A ampliação da casa conhecida por ter painéis de azulejos de Almada Negreiros, na Rua de Alcolena, em Lisboa, vai "descaracterizar e destruir" aquele que é "um dos mais belos e raros exemplos de diálogo inter-artes em Portugal no século XX". Quem o diz é a historiadora de arte Barbara Aniello, que acusa a câmara de Lisboa de ter autorizado uma obra com consequências tão devastadoras "como fazer bigodes à Gioconda".
Os trabalhos na Rua de Alcolena arrancaram no dia 19 de Março, segundo uma denúncia do Fórum Cidadania Lisboa (ver caixa), com "obras de preparação do trecho de terreno à direita da moradia número 28, para construção de um edifício geminado". A habitação original foi projectada na década de 1950 pelo arquitecto António Varela e saltou para as páginas dos jornais no início de 2009, quando a autarquia recebeu um pedido de demolição que veio a ser indeferido.

O projecto que está agora a ser desenvolvido, da autoria do atelier do arquitecto Vasco Massapina, viria a ser aprovado uns meses mais tarde, em Julho do ano passado, e inclui a construção de um segundo corpo ao lado da vivenda que se encontra em processo de classificação. Nessa altura, o vereador do Urbanismo, Manuel Salgado, garantiu que o projecto mais recente "salvaguarda todas as questões patrimoniais e respeita integralmente o Plano Director Municipal".
Mas não é essa a opinião de Barbara Aniello, que desenvolveu, em 2009 e com o apoio da Fundação Calouste Gulbenkian, uma monografia sobre a dita habitação privada. Depois de três meses a estudar o caso para um projecto de pós-doutoramento intitulado "O diálogo inter-artes em Portugal no século XX", esta especialista afirma que ficou "desolada"quando percebeu o destino da casa.

Isto porque, explica a investigadora, o projecto de ampliação em curso "não só anula a continuidade do jardim simbólico" - em que cada árvore e elemento decorativo tinha sido escolhido a dedo pelo seu significado - "como apaga o alçado sudeste da casa, cancelando a sua perspectiva geométrica, o seu valor cúbico, a sua orientação metafórica".
Além disso, o anexo a construir "altera também o propositado jogo entre simetria e assimetria do edifício, pensado colectivamente pelo arquitecto António Varela, pelo poeta José Manuel Mota Gomes Fróis Ferrão, pelo pintor José de Almada Negreiros e pelo escultor António Paiva". Devido a esse "carácter inter-artístico", o número 28 da Rua de Alcolena é, resume a historiadora de arte, "uma verdadeira obra de arte total" que importa preservar como tal.

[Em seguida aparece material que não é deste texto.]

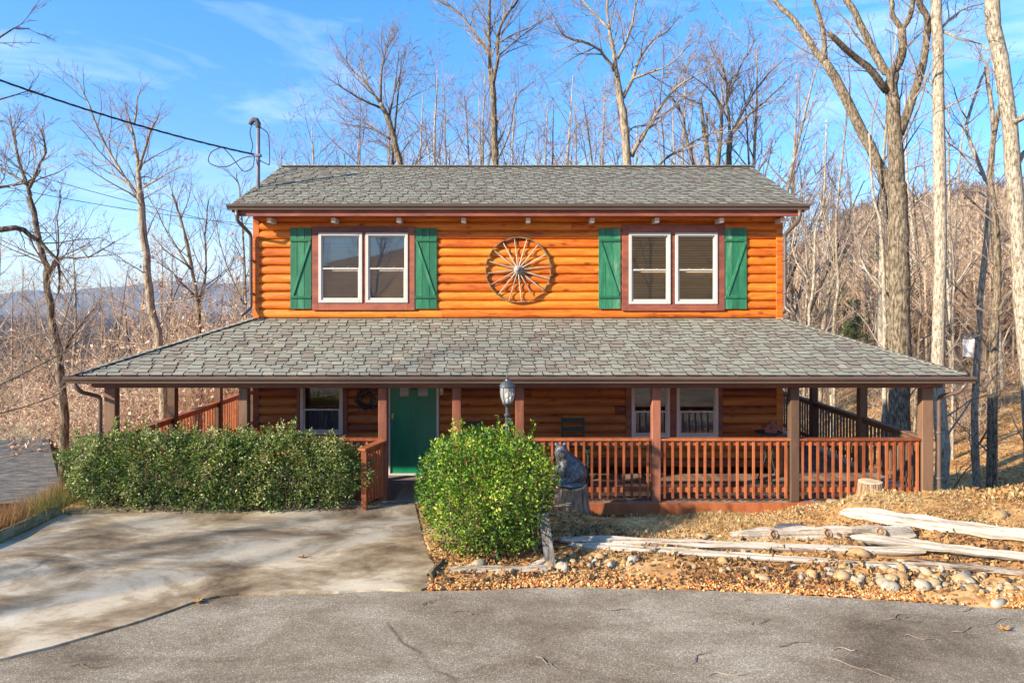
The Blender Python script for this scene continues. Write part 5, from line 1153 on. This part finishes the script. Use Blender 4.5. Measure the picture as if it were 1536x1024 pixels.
# left hand trees
hero('bare_tree','slender leaning tree at the far left in front of the blue ridge',[
 (A2((330,1500),(320,1024),(295,850),(255,600),(235,450),(213,320),(150,50)),.13,.075,14,0),
 (A1((150,1000),(80,760),(55,600)),.06,.015,14,.8),(A1((160,960),(230,780),(210,640)),.05,.012,12,-1),(A1((130,940),(40,880),(-20,830)),.05,.015,9,1),
 (A2((235,480),(300,340),(290,160),(310,20)),.04,.012,12,.8),(A2((230,470),(290,370),(450,360),(590,280)),.045,.012,10,-1.2),(A2((300,900),(420,700),(500,600)),.05,.012,10,1)],17,LP,seed=14,bark='bark')
hero('bare_tree','tall crooked tree left of the cabin, two forks reaching above the power cable',[
 (A2((830,1300),(822,820),(770,620),(745,350),(722,100),(718,30)),.15,.115,10,0),(A1((716,1010),(712,880),(680,700),(640,525)),.10,.02,12,.8),(A1((718,870),(765,680),(810,590)),.06,.015,10,-1),
 (A1((722,1060),(705,1010),(600,850),(520,700),(430,480),(385,405)),.08,.018,16,1.2),(A1((682,640),(700,560),(718,430)),.045,.012,8,0),(A1((735,960),(850,890),(930,850)),.04,.012,8,-1),(A1((660,760),(560,715),(500,660)),.03,.01,7,.5),
 (A2((795,600),(900,590),(1000,575),(1060,560)),.04,.012,8,-.6)],20,LP,seed=15,bark='bark')
hero('bare_tree','twiggy tree leaning left just outside the cabin downspout',[
 (A2((1030,1300),(1022,740),(985,450),(930,180),(880,40)),.11,.03,18,0),(A2((1010,600),(1050,480),(1050,250),(1070,60)),.07,.02,14,1),(A2((1000,560),(880,440),(800,380)),.04,.012,9,-1),(A2((975,420),(840,200),(750,20)),.05,.015,10,1)],22,LP,seed=16,bark='bark')
hero('bare_tree','slim tree against the sky beside the left downspout',[
 (A2((1250,1200),(1260,700),(1245,300),(1230,60),(1210,-80)),.08,.02,20,0),(A2((1250,600),(1150,380),(1090,100)),.05,.015,14,1)],26,LP,seed=17,bark='bark')
hero('bare_tree','nearby tree off the left border whose long limbs reach into the picture',[
 ([(-330,1100),(-300,700),(-280,450),(-260,200),(-250,-100)],.22,.14,6,0),
 ([(-285,500),(-150,400),(0,345),(45,352),(85,390),(90,440)],.11,.02,10,1),([(-290,620),(-150,640),(0,575),(75,540),(135,500)],.06,.012,14,1.5),
 ([(-295,640),(-150,560),(0,505),(60,540)],.05,.012,12,-1),([(-270,350),(-120,180),(0,55),(45,43)],.06,.008,8,1),([(-270,370),(-120,180),(0,150),(50,130)],.05,.008,9,1.5),([(-270,400),(-100,300),(40,275),(60,250)],.05,.01,10,0),([(-295,700),(-150,640),(0,620),(90,590)],.05,.012,12,.5)],12.5,PP(rmin=.006,max=3,k=(9,5,3,0),len=1.4,ratio=(.3,.5,.5,.5)),seed=18,bark='bark')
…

Por essa riqueza e também pela sua "colocação no panorama histórico e geográfico de Lisboa, a sua unicidade e unidade", a investigadora entende que a moradia que ganhou notoriedade pelos painéis de azulejos que exibe "poderia perfeitamente acolher um museu ou um centro de estudo permanente dedicado a Almada Negreiros". O trabalho desenvolvido por Barbara Aniello está disponível na Internet, em http://casadaruadealcolena.blogspot.com/.

(in Público).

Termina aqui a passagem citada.